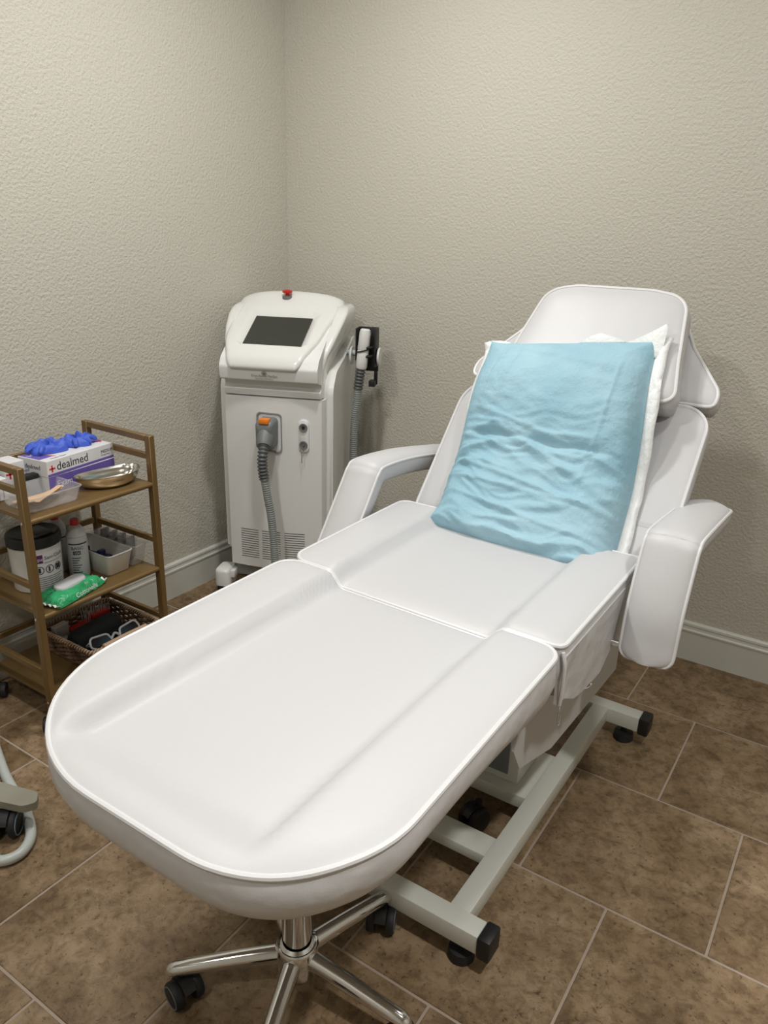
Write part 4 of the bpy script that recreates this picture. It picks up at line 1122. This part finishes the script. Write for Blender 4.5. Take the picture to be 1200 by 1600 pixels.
for j in range(NY2):
    for i in range(NX2):
        bm.faces.new((TP[j][i], TP[j][i + 1], TP[j + 1][i + 1], TP[j + 1][i]))
        try: bm.faces.new((BT[j][i], BT[j + 1][i], BT[j + 1][i + 1], BT[j][i + 1]))
        except ValueError: pass
link_mesh('pack', bm, 'green', wp, world=False, angle=60)
bm = bmesh.new(); pts = round_poly([(-0.026, -0.058), (0.026, -0.058), (0.026, 0.058), (-0.026, 0.058)], 0.0258, 8)
loft(bm, [[Vector((p.x, p.y, h - 0.004)) for p in pts], [Vector((p.x, p.y, h + 0.004)) for p in pts], [Vector((p.x * 0.93, p.y * 0.97, h + 0.007)) for p in pts], [Vector((p.x * 0.7, p.y * 0.85, h + 0.008)) for p in pts]])
link_mesh('lid', bm, 'bottle', wp, world=False)
for s in (-1, 1):
    bm = bmesh.new(); rings = []
    for i in range(25):
        x = (-0.5 + i / 24) * lx * 0.9; z = 0.006 + 0.004 * math.sin(i * 1.4); yb = s * ly / 2
        rings.append([Vector((x, yb - s * 0.006, z)), Vector((x, yb + s * 0.009, z + 0.006)), Vector((x, yb + s * 0.009, z + 0.005)), Vector((x, yb - s * 0.006, z - 0.001))])
    loft(bm, rings); link_mesh('crimped_end', bm, 'film', wp, world=False, angle=70)
text('Cottonelle', 0.022, 'film', wp, basis((lx / 2 - 0.0035, -0.035, 0.008), (0, 1, 0), (-0.30, 0, 1)) @ Matrix.Translation((0, 0, 0.0035)), world=False)
text('fresh care', 0.012, 'navy', wp, basis((0.0, -0.094, h - 0.0045), (0, 1, 0), (-1, 0, 0)) @ Matrix.Translation((0.0, 0.0, 0.0035)), world=False)

# bottom shelf: wicker basket ---------------------------------
BZ = SH[2]
bk = item('wicker_basket', 'shallow brown wicker basket on the bottom shelf', 'basket', (0.270, -1.360, BZ))
bx0, bx1, by0, by1 = 0.125, 0.415, -1.505, -1.225
def bring(f):                                   # flared wall at height fraction f
    g = 0.018 * f
    return round_poly([(bx0 + 0.018 - g, by0 + 0.018 - g), (bx1 - 0.018 + g, by0 + 0.018 - g), (bx1 - 0.018 + g, by1 - 0.018 + g), (bx0 + 0.018 - g, by1 - 0.018 + g)], 0.018, 5)
bm = bmesh.new(); levels = 9; hb_ = 0.078
for k in range(levels):
    f = (k + 0.5) / levels; R_s = resample(bring(f), 88)
    cx, cy = 0.27, -1.365; P = []
    for i, p in enumerate(R_s):
        d = Vector((p.x - cx, p.y - cy)).normalized(); w = 0.0032 * (1 if (i // 2 + k) % 2 else -1)
        P.append((p.x + d.x * w, p.y + d.y * w, BZ + 0.004 + hb_ * f + 0.0015 * noise.noise(Vector((i * 0.3, k, 0)))))
    tube(bm, P, 0.0046, 6, closed=True)
wv = link_mesh('woven_wall', bm, 'wicker', bk, angle=80); wv['kind'] = 'stuff'
bm = bmesh.new()
for i in range(0, 88, 4):
    a, b = resample(bring(0), 88)[i], resample(bring(1), 88)[i]; tube(bm, [(a.x, a.y, BZ + 0.003), (b.x, b.y, BZ + hb_ + 0.004)], 0.003, 6)
st = link_mesh('stakes', bm, 'wicker', bk); st['kind'] = 'stuff'
bm = bmesh.new(); box(bm, bx0 + 0.016, bx1 - 0.016, by0 + 0.016, by1 - 0.016, BZ + 0.0003, BZ + 0.006, 0.001, 1); link_mesh('basket_floor', bm, 'wicker', bk)
bm = bmesh.new(); R1 = resample(bring(1.0), 150)
P = [Vector((p.x, p.y, BZ + hb_ + 0.008)) for p in R1]
tube(bm, P, 0.0062, 8, closed=True); link_mesh('rim', bm, 'wicker', bk)
bm = bmesh.new()
for ph in (0, PI):                               # wrapping strand round the rim
    Q = []
    for i in range(600):
        t = i / 600; p = P[int(t * 150) % 150].lerp(P[(int(t * 150) + 1) % 150], (t * 150) % 1); d = Vector((p.x - 0.27, p.y + 1.365, 0)).normalized(); a = t * 2 * PI * 46 + ph
        Q.append(p + d * 0.0068 * math.cos(a) + Vector((0, 0, 0.0068 * math.sin(a))))
    tube(bm, Q, 0.0024, 5, closed=True)
wr = link_mesh('rim_wrap', bm, 'wickerlight', bk); wr['kind'] = 'stuff'
bm = bmesh.new(); tube(bm, [(bx1 + 0.004, -1.46, BZ + hb_ + 0.017), (bx1 + 0.004, -1.375, BZ + hb_ + 0.0185), (bx1 + 0.004, -1.285, BZ + hb_ + 0.017)], 0.0085, 12); link_mesh('front_grip', bm, 'wickerlight', bk)
# things in the basket
ca = thing('black_case', 'soft black zipped case lying in the wicker basket', 'case', (0.258, -1.375, BZ + 0.006), math.radians(4))
bm = bmesh.new()
pts = round_poly([(-0.040, -0.105), (0.040, -0.105), (0.040, 0.105), (-0.040, 0.105)], 0.035, 8)
loft(bm, [[Vector((p.x * s, p.y * (1 - (1 - s) * 0.4), z)) for p in pts] for s, z in ((0.8, 0.001), (0.97, 0.012), (1.0, 0.035), (0.99, 0.055), (0.9, 0.074), (0.7, 0.084), (0.3, 0.087))])
link_mesh('case_shell', bm, 'fabric_black', ca, world=False, angle=60)
bm = bmesh.new(); tube(bm, [Vector((p.x * 1.005, p.y * 1.003, 0.045)) for p in pts], 0.002, 6, closed=True); link_mesh('zip', bm, 'black', ca, world=False)
rb = thing('red_brush', 'red brush with clear bristles behind the black case', 'brush', (0.172, -1.335, BZ + 0.008), math.radians(2))
bm = bmesh.new(); box(bm, -0.022, 0.022, -0.085, 0.085, 0.0, 0.055, 0.012); box(bm, -0.018, 0.018, 0.0, 0.08, 0.05, 0.072, 0.008); link_mesh('brush_body', bm, 'red', rb, world=False)
bm = bmesh.new()
for k in range(26):
    y = -0.02 + 0.11 * (k // 2) / 13; x = -0.010 + 0.02 * (k % 2)
    tube(bm, [(x, y, 0.05), (x + random.uniform(-0.004, 0.004), y + random.uniform(-0.003, 0.003), 0.094)], 0.0014, 5)
br = link_mesh('bristles', bm, 'bottle', rb, world=False); br['kind'] = 'stuff'
pk = thing('paper_sleeve', 'pale folded paper standing behind the black case in the basket', 'paper', (0.168, -1.450, BZ + 0.0075), 0.1)
bm = bmesh.new(); box(bm, -0.012, 0.012, -0.028, 0.028, 0.0, 0.085, 0.002, 1); link_mesh('folded_sheet', bm, 'cloudy', pk, world=False)
# protective goggles
gg = thing('protective_goggles', 'white-framed black protective goggles propped at the front of the basket', 'goggles', (0.352, -1.362, BZ + 0.01), 0)
G0 = basis((0.350, -1.362, BZ + 0.066), (0.08, 1, 0.02), (-0.55, 0, 0.8)) @ Matrix.Scale(1.12, 4)
for s in (-1, 1):
    pts = round_poly([(s * 0.012, -0.010), (s * 0.022, 0.018), (s * 0.078, 0.024), (s * 0.086, -0.004), (s * 0.045, -0.030)], 0.012, 6)
    bm = bmesh.new(); loft(bm, [[G0 @ Vector((p.x, p.y, 0)) for p in pts], [G0 @ Vector((p.x, p.y, 0.002)) for p in pts]]); link_mesh('lens', bm, 'lens', gg)
    bm = bmesh.new(); tube(bm, [G0 @ Vector((p.x, p.y, 0.001)) for p in pts], 0.0038, 8, closed=True); link_mesh('rim', bm, 'goggle', gg)
    bm = bmesh.new(); tube(bm, smooth_path([G0 @ Vector((s * 0.084, 0.012, 0)), G0 @ Vector((s * 0.080, 0.006, -0.03)), G0 @ Vector((s * 0.02, -0.006, -0.038)), G0 @ Vector((-s * 0.03, -0.014, -0.036))], 6), 0.0032, 8); link_mesh('temple', bm, 'goggle', gg)
bm = bmesh.new(); tube(bm, smooth_path([G0 @ Vector((-0.016, -0.004, 0.001)), G0 @ Vector((0, 0.010, 0.004)), G0 @ Vector((0.016, -0.004, 0.001))], 5), 0.0045, 8); link_mesh('bridge', bm, 'goggle', gg)

# ------------------------------------------------------------------ stand at the left edge
sd = thing('equipment_stand', 'grey-beige trolley leg with a caster at the left edge of the photo', 'stand', (0.60, -2.09, 0))
bm = bmesh.new()
pts = round_poly([(0.40, -2.115), (0.76, -1.985), (0.775, -1.955), (0.745, -1.930), (0.40, -2.03)], [0.0, 0.03, 0.012, 0.02, 0.0], 6)
loft(bm, [[Vector((p.x, p.y, 0.082)) for p in pts], [Vector((p.x, p.y, 0.104)) for p in pts]]); link_mesh('leg', bm, 'beige', sd)
bm = bmesh.new(); tube(bm, [(0.41, -2.072, 0.09), (0.41, -2.072, 1.0)], 0.02, 16); link_mesh('pole', bm, 'hosewhite', sd)
for (dx, dy) in ((-0.28, 0.12), (-0.22, -0.24)):
    bm = bmesh.new(); d = Vector((dx, dy, 0)).normalized(); nn = Vector((-d.y, d.x, 0)) * 0.035; c = Vector((0.41, -2.072, 0)); e = c + d * 0.25
    loft(bm, [[c - nn + Vector((0, 0, z)), c + nn + Vector((0, 0, z)), e + nn * 0.7 + Vector((0, 0, z)), e - nn * 0.7 + Vector((0, 0, z))] for z in (0.082, 0.104)]); link_mesh('leg', bm, 'beige', sd)
    caster(sd, (c + d * 0.21).x, (c + d * 0.21).y, r=0.035, w=0.03, top=0.084, yaw=1.0, ring='bluering')
caster(sd, 0.700, -1.995, r=0.037, w=0.034, top=0.084, yaw=math.radians(128), ring='bluering')
wh = thing('white_hose', 'glossy white corrugated hose looped on the floor around the caster', 'hose', (0.78, -2.03, 0))
bm = bmesh.new()
P = smooth_path([(0.36, -1.83, 0.014), (0.50, -1.885, 0.014), (0.60, -1.915, 0.014), (0.70, -1.945, 0.014), (0.775, -1.985, 0.014), (0.806, -2.035, 0.014), (0.785, -2.078, 0.014), (0.72, -2.085, 0.014), (0.62, -2.085, 0.014), (0.50, -2.15, 0.014), (0.40, -2.25, 0.014)], 24)
tube(bm, P, [0.0135 + 0.0005 * (k % 2) for k in range(len(P))], 14); link_mesh('corrugated_tube', bm, 'hosewhite', wh, angle=80)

> _WHAT THIS TASK INVOLVES_
Up to and including the line with "text('fresh care', 0.012, 'navy', wp, basis((0.0, -0.094, h", copy the data above from its first line. Skip pictures.

> _TASK SOLUTION_
Write part 4 of the bpy script that recreates this picture. It picks up at line 1122. This part finishes the script. Write for Blender 4.5. Take the picture to be 1200 by 1600 pixels.
for j in range(NY2):
    for i in range(NX2):
        bm.faces.new((TP[j][i], TP[j][i + 1], TP[j + 1][i + 1], TP[j + 1][i]))
        try: bm.faces.new((BT[j][i], BT[j + 1][i], BT[j + 1][i + 1], BT[j][i + 1]))
        except ValueError: pass
link_mesh('pack', bm, 'green', wp, world=False, angle=60)
bm = bmesh.new(); pts = round_poly([(-0.026, -0.058), (0.026, -0.058), (0.026, 0.058), (-0.026, 0.058)], 0.0258, 8)
loft(bm, [[Vector((p.x, p.y, h - 0.004)) for p in pts], [Vector((p.x, p.y, h + 0.004)) for p in pts], [Vector((p.x * 0.93, p.y * 0.97, h + 0.007)) for p in pts], [Vector((p.x * 0.7, p.y * 0.85, h + 0.008)) for p in pts]])
link_mesh('lid', bm, 'bottle', wp, world=False)
for s in (-1, 1):
    bm = bmesh.new(); rings = []
    for i in range(25):
        x = (-0.5 + i / 24) * lx * 0.9; z = 0.006 + 0.004 * math.sin(i * 1.4); yb = s * ly / 2
        rings.append([Vector((x, yb - s * 0.006, z)), Vector((x, yb + s * 0.009, z + 0.006)), Vector((x, yb + s * 0.009, z + 0.005)), Vector((x, yb - s * 0.006, z - 0.001))])
    loft(bm, rings); link_mesh('crimped_end', bm, 'film', wp, world=False, angle=70)
text('Cottonelle', 0.022, 'film', wp, basis((lx / 2 - 0.0035, -0.035, 0.008), (0, 1, 0), (-0.30, 0, 1)) @ Matrix.Translation((0, 0, 0.0035)), world=False)
text('fresh care', 0.012, 'navy', wp, basis((0.0, -0.094, h - 0.0045), (0, 1, 0), (-1, 0, 0)) @ Matrix.Translation((0.0, 0.0, 0.0035)), world=False)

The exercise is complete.